Pumping speed has the same units as a conductance, so they can also be combined in series:

[math]\frac{1}{\text{S}_{net}} = \frac{1}{S} + \frac{1}{C}[/math]

Parallel Flowpaths[edit]

[math]\frac{1}{\text{Resistance, equivalent parallel}} = \frac{1}{\text{Resistance}_1} + \frac{1}{\text{Resistance}_2} + ... + \frac{1}{\text{Resistance}_n}[/math]

[math]\text{Conductance, equivalent parallel} = \text{Conductance}_1 + \text{Conductance}_2 + ... + \text{Conductance}_n[/math]

Practical Issues[edit]

You'll never pull a perfect vacuum with a vacuum pump.

Real leaks: your seals will physically leak!
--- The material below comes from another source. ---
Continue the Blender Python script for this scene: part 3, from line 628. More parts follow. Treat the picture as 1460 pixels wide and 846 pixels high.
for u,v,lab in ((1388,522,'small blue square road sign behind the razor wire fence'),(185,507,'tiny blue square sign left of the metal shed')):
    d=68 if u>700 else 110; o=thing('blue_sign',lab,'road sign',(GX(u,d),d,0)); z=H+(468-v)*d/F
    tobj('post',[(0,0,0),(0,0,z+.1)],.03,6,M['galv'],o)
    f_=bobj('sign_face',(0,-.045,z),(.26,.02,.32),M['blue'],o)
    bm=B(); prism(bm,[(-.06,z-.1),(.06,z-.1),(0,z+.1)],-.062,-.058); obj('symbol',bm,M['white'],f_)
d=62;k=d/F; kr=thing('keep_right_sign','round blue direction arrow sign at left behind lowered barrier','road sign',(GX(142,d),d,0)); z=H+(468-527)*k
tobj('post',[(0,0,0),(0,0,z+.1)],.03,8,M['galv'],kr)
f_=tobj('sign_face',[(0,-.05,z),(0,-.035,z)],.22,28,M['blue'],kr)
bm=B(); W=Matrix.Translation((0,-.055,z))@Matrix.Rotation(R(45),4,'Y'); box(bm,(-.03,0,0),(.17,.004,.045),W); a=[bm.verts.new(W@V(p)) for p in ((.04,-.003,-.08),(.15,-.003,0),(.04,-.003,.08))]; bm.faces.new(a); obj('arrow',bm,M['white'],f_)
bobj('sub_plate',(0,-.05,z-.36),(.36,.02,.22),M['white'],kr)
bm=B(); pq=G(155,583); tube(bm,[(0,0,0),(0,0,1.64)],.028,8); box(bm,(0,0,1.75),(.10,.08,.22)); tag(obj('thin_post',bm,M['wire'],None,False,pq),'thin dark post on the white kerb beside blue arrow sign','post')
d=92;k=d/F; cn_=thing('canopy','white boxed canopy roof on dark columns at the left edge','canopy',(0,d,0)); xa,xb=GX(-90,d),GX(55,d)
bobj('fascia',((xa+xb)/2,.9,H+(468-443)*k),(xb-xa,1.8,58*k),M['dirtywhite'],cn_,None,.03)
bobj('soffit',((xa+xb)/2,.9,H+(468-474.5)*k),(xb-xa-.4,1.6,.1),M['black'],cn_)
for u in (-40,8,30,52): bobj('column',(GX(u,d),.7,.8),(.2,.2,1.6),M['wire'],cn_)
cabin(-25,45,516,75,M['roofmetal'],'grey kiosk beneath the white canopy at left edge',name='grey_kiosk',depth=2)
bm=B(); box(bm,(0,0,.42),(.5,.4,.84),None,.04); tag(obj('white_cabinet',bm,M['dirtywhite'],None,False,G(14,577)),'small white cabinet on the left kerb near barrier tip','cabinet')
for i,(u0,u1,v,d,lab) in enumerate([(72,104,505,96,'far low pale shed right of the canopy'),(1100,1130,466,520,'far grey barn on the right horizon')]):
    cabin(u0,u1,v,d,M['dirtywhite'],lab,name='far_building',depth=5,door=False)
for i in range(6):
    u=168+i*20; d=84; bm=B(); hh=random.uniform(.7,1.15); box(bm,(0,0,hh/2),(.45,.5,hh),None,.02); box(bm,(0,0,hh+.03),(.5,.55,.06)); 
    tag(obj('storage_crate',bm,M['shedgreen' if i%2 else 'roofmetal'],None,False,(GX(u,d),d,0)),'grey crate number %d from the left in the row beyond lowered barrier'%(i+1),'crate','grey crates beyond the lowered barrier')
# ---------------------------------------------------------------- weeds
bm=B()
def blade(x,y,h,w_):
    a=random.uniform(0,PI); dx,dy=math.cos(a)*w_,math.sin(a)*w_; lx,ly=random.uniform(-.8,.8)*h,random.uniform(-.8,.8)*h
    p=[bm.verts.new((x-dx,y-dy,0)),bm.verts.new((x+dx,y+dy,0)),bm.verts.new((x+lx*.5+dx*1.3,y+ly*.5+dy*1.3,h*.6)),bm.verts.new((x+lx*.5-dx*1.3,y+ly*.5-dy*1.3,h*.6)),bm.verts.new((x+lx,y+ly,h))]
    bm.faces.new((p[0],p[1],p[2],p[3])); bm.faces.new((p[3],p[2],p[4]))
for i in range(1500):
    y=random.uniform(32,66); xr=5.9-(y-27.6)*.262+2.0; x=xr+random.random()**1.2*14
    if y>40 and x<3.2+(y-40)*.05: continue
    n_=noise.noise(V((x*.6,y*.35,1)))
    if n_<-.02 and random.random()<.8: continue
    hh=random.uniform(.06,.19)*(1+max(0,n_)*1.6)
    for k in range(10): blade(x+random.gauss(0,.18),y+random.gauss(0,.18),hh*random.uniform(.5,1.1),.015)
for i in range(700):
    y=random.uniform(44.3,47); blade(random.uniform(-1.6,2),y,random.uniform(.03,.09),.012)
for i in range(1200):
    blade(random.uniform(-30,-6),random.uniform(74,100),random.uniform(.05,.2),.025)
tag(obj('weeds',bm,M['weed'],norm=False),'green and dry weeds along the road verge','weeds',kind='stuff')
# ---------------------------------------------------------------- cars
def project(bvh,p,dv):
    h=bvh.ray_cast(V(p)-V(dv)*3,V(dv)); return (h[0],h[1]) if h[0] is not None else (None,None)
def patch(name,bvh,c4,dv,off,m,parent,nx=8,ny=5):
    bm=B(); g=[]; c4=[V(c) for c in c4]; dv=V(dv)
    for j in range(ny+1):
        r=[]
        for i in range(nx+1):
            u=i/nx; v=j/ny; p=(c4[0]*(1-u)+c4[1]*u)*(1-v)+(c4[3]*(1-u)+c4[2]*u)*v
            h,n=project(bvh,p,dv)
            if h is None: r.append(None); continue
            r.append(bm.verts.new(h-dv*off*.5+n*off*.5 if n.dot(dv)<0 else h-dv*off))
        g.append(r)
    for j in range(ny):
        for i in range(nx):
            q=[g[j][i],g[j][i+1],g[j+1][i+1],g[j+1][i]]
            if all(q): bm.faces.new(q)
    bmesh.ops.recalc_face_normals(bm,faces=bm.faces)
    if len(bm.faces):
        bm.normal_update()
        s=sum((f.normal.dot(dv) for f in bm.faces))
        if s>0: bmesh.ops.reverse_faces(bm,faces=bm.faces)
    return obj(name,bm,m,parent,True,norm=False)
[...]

Metal flanges with soft metal gaskets are used to reduce this as much as possible.

(can't use polymer o-rings—they'll leak!)

(watch for grease—it'll vaporize and go where you don't want it!)

Virtual leaks: species (especially water) will absorb to the walls and then desorb as the pressure drops!

Usually dealt with by pre-cooking the water out of the chamber with heat tape.

Hook up a residual gas analyzer (a simple form of mass spectrometer) and you see air components. Can't find the leak! What do you do? Squirt helium wherever you think there might be a leak, and look for the gas signature on the gas analyzer!